Yes I’m sure the $29.05sf continues throughout the term, but also escalates 4.5% per annum. The original lease was negotiated in 2009. I dont have time to analyze rents from that time. Also, the tenant started leasing only a portion of what they occupy now and have expanded into the 7,091sf over the last few years.

As far as I know (from what I was told) the owner and tenant did not know each other prior to the initial 2009 lease agreement. For what its worth, the owner is affiliated with a real eatate firm.

This type of situation is *exactly* the time to stop worrying about how profitable the assignment is for you and to slow down to do whatever it takes to put the puzzle together. You can't have an informed opinion of a situation without understanding it.

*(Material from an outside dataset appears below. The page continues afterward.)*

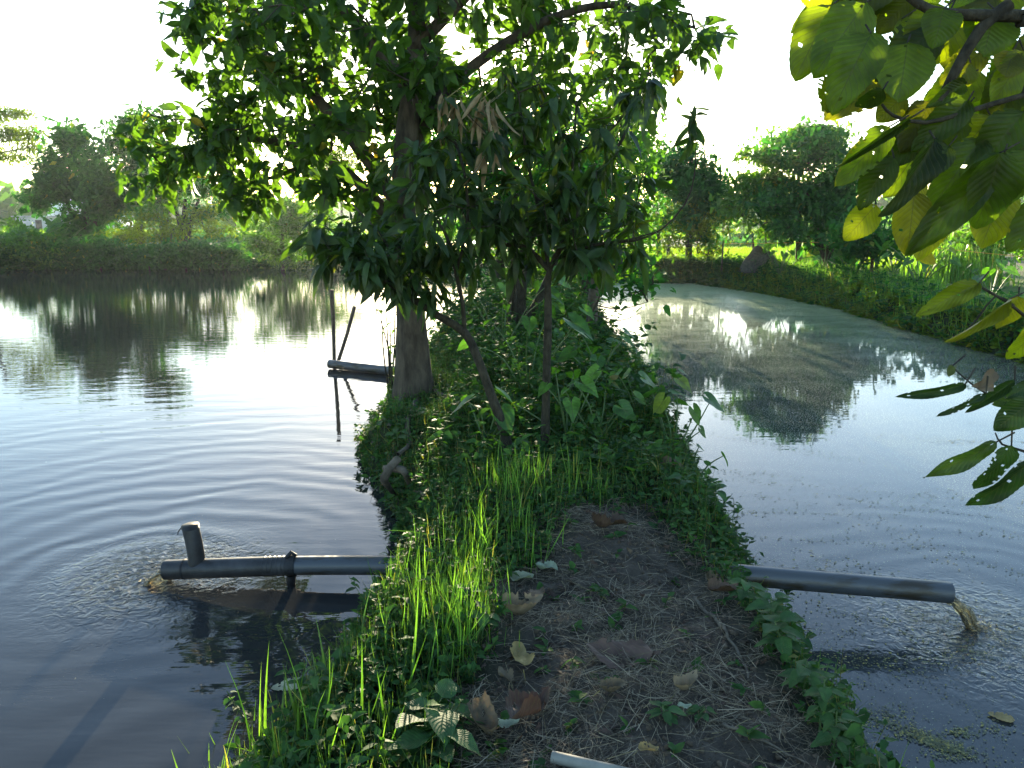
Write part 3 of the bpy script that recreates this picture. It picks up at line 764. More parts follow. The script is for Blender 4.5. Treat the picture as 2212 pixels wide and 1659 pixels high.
ftree('stout_tree', 'stout short-trunked tree seen below the hanging leaves on the left shore', 398, 520, 35, (400, 430),
      [(400, 420, 75, 50, 1.6, 90), (450, 440, 50, 40, 1.3, 50)], (m_barkd, m_dark), size=.2, tr=.2, fork=[(385, 470, 370, 430), (415, 470, 430, 430)])
ftree('rounded_bush', 'large rounded green bush overhanging the left pond by the gap in the trees', 610, 560, 31, (610, 470),
      [(610, 460, 70, 50, 1.8, 200), (590, 520, 65, 42, 1.5, 150), (665, 480, 50, 55, 1.4, 110), (640, 545, 70, 25, 1.3, 90)], (m_bark, m_mid), size=.15, tr=.1, cat='bush')
feathery('feathery_tree', 'tall pale feathery tree cut by the left edge of the picture', -60, 520, 44,
         [(20, 245, 50, 40), (50, 285, 45, 36), (10, 300, 60, 36), (-40, 260, 60, 30), (60, 320, 35, 20), (20, 340, 50, 26), (-50, 330, 60, 30)], (m_bark, m_light), tr=.2, lean=-10)
ftree('hazy_tree', 'hazy greyish tree standing alone in the fields past the rounded bush', 505, 492, 75, (505, 440), [(505, 430, 28, 30, 2, 60), (500, 470, 22, 18, 1.5, 30)], (m_bark, m_mid), size=.4, spread=.6, tr=.2)
ftree('hazy_tree', 'pale hazy tree beyond the gap near the spreading trunk', 740, 490, 70, (735, 370), [(730, 350, 40, 25, 2, 40), (690, 370, 30, 20, 1.5, 24)], (m_bark, m_light), size=.35, spread=.6, tr=.15)
ftree('yellow_green_bush', 'sunlit yellow-green bush under the big dark tree', 270, 540, 33.5, (270, 500), [(300, 500, 40, 28, .9, 60), (250, 520, 30, 20, .7, 36)], (m_bark, m_light), size=.16, tr=.05, cat='bush', per=16)
ftree('yellow_green_bush', 'sunlit yellow-green bush below the stout short-trunked tree', 370, 540, 33.5, (370, 500), [(360, 495, 36, 30, .9, 50), (440, 485, 46, 28, .9, 60)], (m_bark, m_light), size=.16, tr=.05, cat='bush', per=16)
ftree('shore_bush', 'low dark bush at the left edge of the far shore', 20, 560, 31, (20, 520), [(20, 500, 50, 40, 1.3, 70), (60, 540, 60, 26, 1.2, 70)], (m_bark, m_mid), size=.18, tr=.05, cat='bush')
for lab, x, rr_ in (('dark bush hanging over the water near the left edge', 70, 1.2), ('dark bush over the water below the banana-like plant', 140, 1.0), ('dark bush over the water below the big dark left tree', 215, 1.1), ('dark bush over the water under the slim red-stemmed tree', 320, .9),
                   ('low dark bush over the water under the stout short-trunked tree', 400, .8), ('low dark bush over the water left of the rounded bush', 480, .8), ('dark bush over the water right of the rounded bush', 720, 1.0)):
    ftree('shore_bush', lab, x, 560, 31.3, (x, 540), [(x, 553 - 5 * rr_, 46 * rr_, 15 * rr_, .6, 100), (x + 20, 564, 44, 8, .5, 50)], (m_bark, m_dark), size=.17, tr=.04, cat='bush', group='dark bushes hanging over the left shore')
# banana-like broad plant on left shore
bb = MB(); p0 = at(115, 540, 33); p0[2] = zg(p0[0], p0[1])
for k in range(16):
    a = rng.random() * 6.28; e = .5 + rng.random() * .8
    d = V(math.cos(a) * math.cos(e), math.sin(a) * math.cos(e), math.sin(e))
    q = p0 + V(rng.normal(0, .6), rng.normal(0, .3), .5 + rng.random() * .8)
    bb.inst(T_OVATEB[2], q[None], d[None], V(0, 0, 1)[None] + .01, np.array([[1.1, .7, 1.1]]), colrand(1, 0)); bb.edges([p0], [q], [.03], [.015])
tag(bb.build('banana_plant', m_taro, origin=p0), 'broad-leaved banana-like plant at the foot of the big dark left tree', 'plant')
# slim row of field trees
row = [(1562, 522, 62), (1605, 515, 70), (1665, 518, 66), (1700, 512, 75), (1820, 520, 64), (1950, 515, 70), (1400, 520, 66)]
first = None
for i, (x, y, Y) in enumerate(row):
    lab = ['first slim roadside tree in the far row, left of the small airy forked tree', 'slim roadside tree in the far row just before the small airy forked tree', 'slim far tree seen right of the small airy forked tree',
           'slim far tree behind the feathery tiered tree', 'slim far tree behind the two stout trunks', 'slim far tree by the sunlit strip under the broad leaves', 'slim far tree behind the thin-trunked dark tree'][i]
    if first is None:
        first = ftree('field_tree', lab, x, y, Y, (x, y - 55), [(x, y - 45, 24, 26, 1, 36)], (m_bark, m_mid), size=.3, per=14, spread=.4, tr=.09, group='slim trees in a row across the fields')
        kids = [c for c in first.children]
        b0x = first.location.copy()
    else:
        r2 = first.copy(); scene.collection.objects.link(r2); q = at(x, y, Y); r2.location = (q[0], q[1], zg(q[0], q[1])); r2['label'] = lab
        r2.rotation_euler.z = i * 1.3; s_ = .85 + .3 * random.random(); r2.scale = (s_, s_, s_)
        for c in kids:
            c2 = c.copy(); c2.parent = r2; scene.collection.objects.link(c2)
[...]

I don't know if this is the case in this situation or not, but another big red flag would be if this assignment just popped up at the last second and everyone is trying to rush it through to finish within the next day or two. Those "emergency" conditions are sometimes contrived for the specific purpose of pressuring the appraiser to cut corners in order to meet their due date so as to save the universe from imploding.
 
Are you sure the rent doesn't include payoff of TIs, and will go down at some point? I see rents that seem high, but include payoff of TIs over 5 or 10 years.

"Too short of a term to apply a loaded cap reliably. DCF is better."

This is the way I would handle it. Not the cap rate. Discount the annual above-market rent (cash flow) at a risk-adjusted discount rate for the remainder of the lease term. Even if it is payoff of TIs, it is still excess rent looking at it from the date of appraisal.

"One guy in my office suggest that I discount it 100%, some others said 20%..."

Huh? I don't even know what this means. Just apply an arbitrary percentage as a discount?